How to compute this line integral

[jakey]

Hi guys, can anyone help me with evaluating this:
$$\int^{}_C |y| \,ds$$ where $$C$$ is the curve $$(x^2+y^2)^2=r^2(x^2-y^2)$$

any hints with the parametrization?

 

[HallsofIvy]

Are we to take it that r is some fixed constant? I'm going to call it "a" because I want to change to polar coordinates.

Would you believe the path is a straight line?

With $x= r \cos(\theta)$ and $y= r \sin(\theta)$, the equation of the curve becomes $r^2= a^2(r^2 cos(2\theta))$ or $\cos(2\theta)= 1/a^2$.

If $a^2< 1$, then that is impossible- there is no such curve. If $a^2\ge 1$, that is a straight line through the origin making angle $\theta= (1/2)cos^{-1}(1/a^2)$. In particular, for a= 1, the graph is the x-axis.

More generally, from
$$tan(\theta/2)= \sqrt{\frac{1- cos(\theta)}{1+ cos(\theta)}}$$
with $cos(2\theta)= 1/a^2$

$$tan(\theta)= \sqrt{\frac{1- \frac{1}{a^2}}{1+ \frac{1}{a^2}}}= \sqrt{\frac{a^2- 1}{a^2+ 1}}$$

So the path is a straight line, through the origin, with slope
$$\sqrt{\frac{a^2- 1}{a^2+ 1}}$$.

 

[jakey]

Are we to take it that r is some fixed constant? I'm going to call it "a" because I want to change to polar coordinates.
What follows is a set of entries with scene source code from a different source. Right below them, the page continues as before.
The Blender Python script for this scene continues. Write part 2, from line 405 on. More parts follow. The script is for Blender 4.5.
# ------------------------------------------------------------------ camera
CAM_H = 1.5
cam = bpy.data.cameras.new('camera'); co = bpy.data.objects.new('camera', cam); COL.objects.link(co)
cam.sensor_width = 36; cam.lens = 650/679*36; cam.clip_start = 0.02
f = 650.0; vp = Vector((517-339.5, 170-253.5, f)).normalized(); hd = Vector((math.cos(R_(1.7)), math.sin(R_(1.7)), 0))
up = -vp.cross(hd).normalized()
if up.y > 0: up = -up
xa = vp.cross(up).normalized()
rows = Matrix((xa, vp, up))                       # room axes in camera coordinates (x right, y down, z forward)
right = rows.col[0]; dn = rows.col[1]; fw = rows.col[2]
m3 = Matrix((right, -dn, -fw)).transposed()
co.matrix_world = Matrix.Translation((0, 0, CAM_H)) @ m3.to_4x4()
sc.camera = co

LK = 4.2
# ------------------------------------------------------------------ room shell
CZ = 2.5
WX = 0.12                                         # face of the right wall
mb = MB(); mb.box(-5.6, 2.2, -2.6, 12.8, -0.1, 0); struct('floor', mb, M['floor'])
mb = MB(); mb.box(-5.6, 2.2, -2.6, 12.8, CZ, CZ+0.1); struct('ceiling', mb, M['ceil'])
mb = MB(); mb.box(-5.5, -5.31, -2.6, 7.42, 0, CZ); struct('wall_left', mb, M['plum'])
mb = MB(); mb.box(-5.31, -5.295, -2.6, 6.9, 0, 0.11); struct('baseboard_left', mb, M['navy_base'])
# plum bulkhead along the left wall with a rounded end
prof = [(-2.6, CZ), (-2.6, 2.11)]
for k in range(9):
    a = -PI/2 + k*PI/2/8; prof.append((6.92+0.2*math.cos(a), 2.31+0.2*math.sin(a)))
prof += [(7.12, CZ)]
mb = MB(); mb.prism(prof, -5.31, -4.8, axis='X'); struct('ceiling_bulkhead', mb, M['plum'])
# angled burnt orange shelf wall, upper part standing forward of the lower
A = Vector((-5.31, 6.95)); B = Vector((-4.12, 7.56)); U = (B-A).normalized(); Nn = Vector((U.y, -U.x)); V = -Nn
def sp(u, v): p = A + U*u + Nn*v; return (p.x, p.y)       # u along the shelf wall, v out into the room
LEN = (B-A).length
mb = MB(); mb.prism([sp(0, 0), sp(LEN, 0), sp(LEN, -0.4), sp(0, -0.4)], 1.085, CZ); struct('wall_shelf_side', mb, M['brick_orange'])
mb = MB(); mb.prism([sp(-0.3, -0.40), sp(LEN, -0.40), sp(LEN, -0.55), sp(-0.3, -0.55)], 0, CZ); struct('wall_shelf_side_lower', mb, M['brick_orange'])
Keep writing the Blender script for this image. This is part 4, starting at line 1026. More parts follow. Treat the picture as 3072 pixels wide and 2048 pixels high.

Would you believe the path is a straight line?

With $x= r \cos(\theta)$ and $y= r \sin(\theta)$, the equation of the curve becomes $r^2= a^2(r^2 cos(2\theta))$ or $\cos(2\theta)= 1/a^2$.

If $a^2< 1$, then that is impossible- there is no such curve. If $a^2\ge 1$, that is a straight line through the origin making angle $\theta= (1/2)cos^{-1}(1/a^2)$. In particular, for a= 1, the graph is the x-axis.

More generally, from
$$tan(\theta/2)= \sqrt{\frac{1- cos(\theta)}{1+ cos(\theta)}}$$
with $cos(2\theta)= 1/a^2$

$$tan(\theta)= \sqrt{\frac{1- \frac{1}{a^2}}{1+ \frac{1}{a^2}}}= \sqrt{\frac{a^2- 1}{a^2+ 1}}$$

So the path is a straight line, through the origin, with slope
$$\sqrt{\frac{a^2- 1}{a^2+ 1}}$$.

Hi hallsofivy, thanks for the reply.

but it seems that substituting $$x=t$$ and $$y = t\sqrt{\frac{a^2-1}{a^2+1}}$$ doesn't satisfy the curve above...

 

[Mute]

Hi hallsofivy, thanks for the reply.

but it seems that substituting $$x=t$$ and $$y = t\sqrt{\frac{a^2-1}{a^2+1}}$$ doesn't satisfy the curve above...

The problem is the line in HallsofIvy's derivation below:

With $x= r \cos(\theta)$ and $y= r \sin(\theta)$, the equation of the curve becomes $r^2= a^2(r^2 cos(2\theta))$

HallsofIvy accidentally missed that the right hand side was raised to another power of two, meaning the actual curve in polar coordinates is paramatrized by

$$r^4 = a^2 r^2 \cos(2\theta)$$
or
$$r^2= a^2 \cos(2\theta)$$

The curve is thus not as pleasent as a simple straight line through the origin.

 

[HallsofIvy]

Ah, well, if only life were so simple. I knew it was too good to be true! Thanks for the correction, Mute.